You have 3-phase supply... yes?
You have a 3-phase motor... yes?
You have IR and ohmically tested the motor and it is fine... yes?
You have 3 wires of the 3-phase supply into the top of the contactor... yes?
You have 3 wires into the bottom of the contactor and out to the motor... yes?
You have disconnected all control wiring and pushed the contactor in manually... yes?
You have traced out your control circuit... yes?
So you will have a normally open pushbutton, a normally closed pushbutton, a thermal overload (terms 95 & 96) and you will utilise the volt-free contact (auxiliary) of the contactor as your hold-on latch.
You will take a wire from one of the top wires (perhaps L1) out to the 95 of the overload. Out of 96 to the normally closed pushbutton. Out of the normally closed pushbutton to the normally open pushbutton. Out of the normally open pushbutton back to the contactor coil A1. We will come back to the normally open contact shortly.
Now take a wire from one of the other wires (perhaps L3) and take that to the contactor coil A2.
If you power-up now... by pressing the normally open pushbutton the contactor should energise, close thus power the motor. If all is well at this time then you're nearly there!
For god's sake... power off before this next bit!
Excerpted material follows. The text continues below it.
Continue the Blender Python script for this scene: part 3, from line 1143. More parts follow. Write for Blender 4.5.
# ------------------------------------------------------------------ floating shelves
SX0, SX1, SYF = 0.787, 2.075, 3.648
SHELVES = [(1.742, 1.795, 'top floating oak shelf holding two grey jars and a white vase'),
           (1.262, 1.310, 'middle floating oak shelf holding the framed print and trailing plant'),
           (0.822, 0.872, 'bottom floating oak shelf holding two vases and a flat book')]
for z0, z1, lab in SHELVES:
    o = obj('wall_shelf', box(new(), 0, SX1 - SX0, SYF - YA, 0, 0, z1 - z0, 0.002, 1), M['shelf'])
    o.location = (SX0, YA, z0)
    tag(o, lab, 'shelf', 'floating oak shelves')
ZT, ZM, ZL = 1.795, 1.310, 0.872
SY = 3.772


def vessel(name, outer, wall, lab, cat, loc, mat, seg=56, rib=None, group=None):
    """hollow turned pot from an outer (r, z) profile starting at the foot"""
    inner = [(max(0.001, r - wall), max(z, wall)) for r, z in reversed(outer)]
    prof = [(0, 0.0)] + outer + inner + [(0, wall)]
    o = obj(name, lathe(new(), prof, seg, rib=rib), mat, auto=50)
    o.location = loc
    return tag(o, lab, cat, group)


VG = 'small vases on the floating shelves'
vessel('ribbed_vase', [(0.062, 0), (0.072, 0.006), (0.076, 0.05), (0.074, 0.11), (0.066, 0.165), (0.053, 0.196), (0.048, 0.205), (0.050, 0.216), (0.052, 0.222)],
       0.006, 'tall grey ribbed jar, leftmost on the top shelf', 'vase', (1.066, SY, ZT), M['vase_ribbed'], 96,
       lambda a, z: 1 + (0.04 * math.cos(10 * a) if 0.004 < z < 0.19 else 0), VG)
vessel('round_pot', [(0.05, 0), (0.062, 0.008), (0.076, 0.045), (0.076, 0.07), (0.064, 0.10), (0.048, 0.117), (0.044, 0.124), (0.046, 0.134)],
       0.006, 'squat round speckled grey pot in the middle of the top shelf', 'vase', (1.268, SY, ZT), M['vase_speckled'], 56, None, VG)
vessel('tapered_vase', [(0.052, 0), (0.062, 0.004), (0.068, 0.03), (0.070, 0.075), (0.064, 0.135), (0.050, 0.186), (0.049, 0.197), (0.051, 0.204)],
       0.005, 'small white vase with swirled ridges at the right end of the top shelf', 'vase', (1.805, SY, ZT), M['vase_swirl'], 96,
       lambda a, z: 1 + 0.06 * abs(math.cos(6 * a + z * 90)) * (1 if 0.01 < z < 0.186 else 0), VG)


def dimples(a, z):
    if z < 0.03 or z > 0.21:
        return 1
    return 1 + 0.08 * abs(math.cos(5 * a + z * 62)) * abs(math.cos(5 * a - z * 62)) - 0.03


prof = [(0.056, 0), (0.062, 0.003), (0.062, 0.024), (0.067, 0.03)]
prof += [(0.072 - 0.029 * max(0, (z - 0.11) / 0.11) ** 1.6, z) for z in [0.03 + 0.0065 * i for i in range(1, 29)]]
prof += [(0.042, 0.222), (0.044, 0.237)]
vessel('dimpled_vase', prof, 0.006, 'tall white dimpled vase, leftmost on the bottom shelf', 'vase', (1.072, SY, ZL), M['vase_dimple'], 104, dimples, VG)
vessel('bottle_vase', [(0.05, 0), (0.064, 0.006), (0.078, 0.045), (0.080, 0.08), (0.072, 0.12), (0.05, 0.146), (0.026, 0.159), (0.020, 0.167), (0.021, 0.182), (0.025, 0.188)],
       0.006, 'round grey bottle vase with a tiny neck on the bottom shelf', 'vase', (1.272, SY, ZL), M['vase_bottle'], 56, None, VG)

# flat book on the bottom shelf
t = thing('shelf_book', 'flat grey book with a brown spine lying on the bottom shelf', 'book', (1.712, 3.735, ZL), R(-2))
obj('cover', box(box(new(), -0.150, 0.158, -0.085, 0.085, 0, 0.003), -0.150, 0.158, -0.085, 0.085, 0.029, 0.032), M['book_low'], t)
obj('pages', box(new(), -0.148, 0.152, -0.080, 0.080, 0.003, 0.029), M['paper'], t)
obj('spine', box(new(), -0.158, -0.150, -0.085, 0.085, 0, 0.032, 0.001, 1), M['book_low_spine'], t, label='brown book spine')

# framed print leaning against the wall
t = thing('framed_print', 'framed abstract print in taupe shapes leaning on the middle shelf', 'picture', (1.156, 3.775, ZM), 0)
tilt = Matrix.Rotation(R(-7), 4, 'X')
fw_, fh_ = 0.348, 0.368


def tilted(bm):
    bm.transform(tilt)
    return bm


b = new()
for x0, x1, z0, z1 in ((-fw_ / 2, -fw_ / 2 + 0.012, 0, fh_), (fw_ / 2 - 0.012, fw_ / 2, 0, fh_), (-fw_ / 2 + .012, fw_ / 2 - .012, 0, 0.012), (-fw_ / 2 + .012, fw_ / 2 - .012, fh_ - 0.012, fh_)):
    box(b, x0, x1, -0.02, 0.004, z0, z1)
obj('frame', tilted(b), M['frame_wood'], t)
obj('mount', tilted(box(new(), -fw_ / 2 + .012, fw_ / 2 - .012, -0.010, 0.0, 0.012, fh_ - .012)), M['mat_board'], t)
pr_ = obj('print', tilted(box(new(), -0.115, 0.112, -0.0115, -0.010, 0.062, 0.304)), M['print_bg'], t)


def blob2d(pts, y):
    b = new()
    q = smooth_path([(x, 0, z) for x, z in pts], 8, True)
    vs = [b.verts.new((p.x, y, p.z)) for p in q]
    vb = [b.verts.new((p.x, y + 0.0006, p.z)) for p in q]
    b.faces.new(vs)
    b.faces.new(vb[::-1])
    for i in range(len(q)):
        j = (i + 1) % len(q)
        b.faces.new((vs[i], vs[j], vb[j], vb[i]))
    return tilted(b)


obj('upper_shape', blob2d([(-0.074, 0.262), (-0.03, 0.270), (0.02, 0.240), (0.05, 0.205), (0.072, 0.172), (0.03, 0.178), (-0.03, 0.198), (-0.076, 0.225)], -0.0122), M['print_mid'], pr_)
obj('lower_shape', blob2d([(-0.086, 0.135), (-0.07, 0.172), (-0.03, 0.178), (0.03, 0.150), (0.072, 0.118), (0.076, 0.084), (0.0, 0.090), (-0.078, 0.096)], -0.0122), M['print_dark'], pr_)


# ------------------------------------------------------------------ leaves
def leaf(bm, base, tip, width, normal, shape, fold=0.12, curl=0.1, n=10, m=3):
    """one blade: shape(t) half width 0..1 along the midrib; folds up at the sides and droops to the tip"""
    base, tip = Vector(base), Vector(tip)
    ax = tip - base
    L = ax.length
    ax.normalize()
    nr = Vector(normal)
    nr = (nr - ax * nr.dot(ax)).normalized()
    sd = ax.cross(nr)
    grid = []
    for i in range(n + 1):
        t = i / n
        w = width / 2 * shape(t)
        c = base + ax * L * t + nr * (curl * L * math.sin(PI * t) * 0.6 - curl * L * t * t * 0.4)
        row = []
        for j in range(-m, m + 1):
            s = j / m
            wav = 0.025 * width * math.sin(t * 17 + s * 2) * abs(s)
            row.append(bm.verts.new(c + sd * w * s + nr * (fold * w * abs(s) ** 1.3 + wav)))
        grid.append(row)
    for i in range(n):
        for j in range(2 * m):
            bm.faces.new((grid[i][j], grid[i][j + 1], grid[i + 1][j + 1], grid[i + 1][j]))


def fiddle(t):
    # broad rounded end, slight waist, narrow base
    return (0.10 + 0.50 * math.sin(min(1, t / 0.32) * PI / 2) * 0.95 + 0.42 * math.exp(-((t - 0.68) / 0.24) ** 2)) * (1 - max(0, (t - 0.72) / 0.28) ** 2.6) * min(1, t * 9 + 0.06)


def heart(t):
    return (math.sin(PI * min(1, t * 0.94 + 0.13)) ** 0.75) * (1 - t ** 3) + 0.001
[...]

Back to the normally open pushbutton. You need to wire the contactor auxiliary in parallel to this...ie. place an additional wire to one side of the normally open pushbutton and connect to one side of the auxilliary contact. Place an additional wire to the other side of the normally open pushbutton and connect to the other side of the auxilliary contact. This will then allow your contactor to latch in.